Constitutional experts argue that the only viable way forward is to dissolve parliament and call fresh elections under the 2015 constitution. Abandoning the constitution, however, would be disastrous. Drafted after the abolition of the monarchy, it was the product of seven years of painstaking negotiation. Despite criticism from Madhes-based and royalist groups, it remains Nepal’s most inclusive charter to date. Rewriting it in today’s polarized climate would be nearly impossible.

The three major parties still control more than two-thirds of parliament, meaning no political roadmap can succeed without them. Yet their leadership has lost legitimacy in the eyes of young people. Unless they bring in new leaders and show genuine willingness to reform, protests are unlikely to subside.

The violence has struck a fragile economy already under strain. Nepal faces rising external debt, difficulty paying civil servants, and eroding investor confidence. The Sept 9 attacks paralyzed the private sector, long considered the country’s growth engine. Thousands of jobs have been lost. Without quick stabilization, more youths will migrate abroad, draining Nepal of much-needed human capital.

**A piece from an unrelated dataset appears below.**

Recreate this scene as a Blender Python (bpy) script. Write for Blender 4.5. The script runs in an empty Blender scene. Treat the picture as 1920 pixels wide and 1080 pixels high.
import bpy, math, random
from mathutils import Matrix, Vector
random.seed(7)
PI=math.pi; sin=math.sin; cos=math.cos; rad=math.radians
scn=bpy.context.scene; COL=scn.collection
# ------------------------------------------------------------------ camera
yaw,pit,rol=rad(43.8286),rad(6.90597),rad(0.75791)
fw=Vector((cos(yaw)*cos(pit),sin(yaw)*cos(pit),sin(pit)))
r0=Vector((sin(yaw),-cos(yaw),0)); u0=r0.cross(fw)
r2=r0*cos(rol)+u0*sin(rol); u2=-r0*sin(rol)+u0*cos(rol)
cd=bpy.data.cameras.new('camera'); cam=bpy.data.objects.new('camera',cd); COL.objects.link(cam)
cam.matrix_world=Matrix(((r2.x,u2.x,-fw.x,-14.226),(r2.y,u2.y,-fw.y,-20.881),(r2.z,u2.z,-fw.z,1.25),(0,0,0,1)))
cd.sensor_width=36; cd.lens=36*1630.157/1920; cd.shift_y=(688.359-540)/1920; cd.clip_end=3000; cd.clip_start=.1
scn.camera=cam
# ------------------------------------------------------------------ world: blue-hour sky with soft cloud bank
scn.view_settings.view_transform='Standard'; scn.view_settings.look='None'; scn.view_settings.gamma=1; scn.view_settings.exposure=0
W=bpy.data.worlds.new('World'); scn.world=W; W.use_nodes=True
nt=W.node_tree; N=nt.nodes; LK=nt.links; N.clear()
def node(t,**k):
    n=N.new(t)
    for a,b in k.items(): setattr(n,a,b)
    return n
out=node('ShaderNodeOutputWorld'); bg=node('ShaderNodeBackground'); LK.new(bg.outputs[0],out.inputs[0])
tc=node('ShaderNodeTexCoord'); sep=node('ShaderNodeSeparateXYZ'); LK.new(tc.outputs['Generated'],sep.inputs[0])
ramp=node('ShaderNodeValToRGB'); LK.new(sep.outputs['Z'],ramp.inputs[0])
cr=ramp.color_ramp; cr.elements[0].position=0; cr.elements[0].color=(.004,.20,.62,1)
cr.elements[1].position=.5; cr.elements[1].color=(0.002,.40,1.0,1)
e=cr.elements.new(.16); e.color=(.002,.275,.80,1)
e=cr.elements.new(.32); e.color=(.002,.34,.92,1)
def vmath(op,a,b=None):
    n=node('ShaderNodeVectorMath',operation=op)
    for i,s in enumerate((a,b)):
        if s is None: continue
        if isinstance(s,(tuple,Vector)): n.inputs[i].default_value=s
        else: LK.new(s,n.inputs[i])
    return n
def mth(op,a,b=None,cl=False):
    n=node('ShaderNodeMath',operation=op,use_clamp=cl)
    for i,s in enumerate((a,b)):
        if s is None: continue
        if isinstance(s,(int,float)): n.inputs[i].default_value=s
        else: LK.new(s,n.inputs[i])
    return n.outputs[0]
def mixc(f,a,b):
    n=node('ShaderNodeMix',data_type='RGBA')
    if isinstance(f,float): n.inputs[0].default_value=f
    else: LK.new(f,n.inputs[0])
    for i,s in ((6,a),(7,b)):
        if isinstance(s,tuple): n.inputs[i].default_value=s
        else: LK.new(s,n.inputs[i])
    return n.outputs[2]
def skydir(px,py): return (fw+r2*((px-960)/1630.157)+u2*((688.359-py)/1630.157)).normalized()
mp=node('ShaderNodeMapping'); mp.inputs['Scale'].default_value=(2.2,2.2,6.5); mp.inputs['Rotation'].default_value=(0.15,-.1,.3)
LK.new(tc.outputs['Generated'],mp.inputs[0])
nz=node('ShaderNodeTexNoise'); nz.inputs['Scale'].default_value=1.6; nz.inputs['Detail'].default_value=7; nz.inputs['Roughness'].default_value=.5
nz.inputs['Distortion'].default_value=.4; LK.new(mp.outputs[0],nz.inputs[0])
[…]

Education has been disrupted, with private schools and colleges targeted. Tourism, which peaks in September, has been devastated by attacks on hotels and travel businesses. Trade, too, has stalled as customs offices were vandalized. Without urgent international aid, Nepal risks sliding into deep recession within months.

International partners, particularly India, China, and Western donors, must play a constructive role in supporting Nepal’s democratic institutions, stabilizing the economy, and deterring external actors from exploiting the turmoil.

Despite the destruction of parliament, courts, and ministries, state institutions must not grind to a halt. The judiciary has pledged to resume partial services, and ministries should operate from makeshift offices. 

Nepal now stands at a crossroads. The crisis is both a warning and an opportunity. It has revealed the extent of public anger against a corrupt elite, but also the determination of a new generation to demand accountability.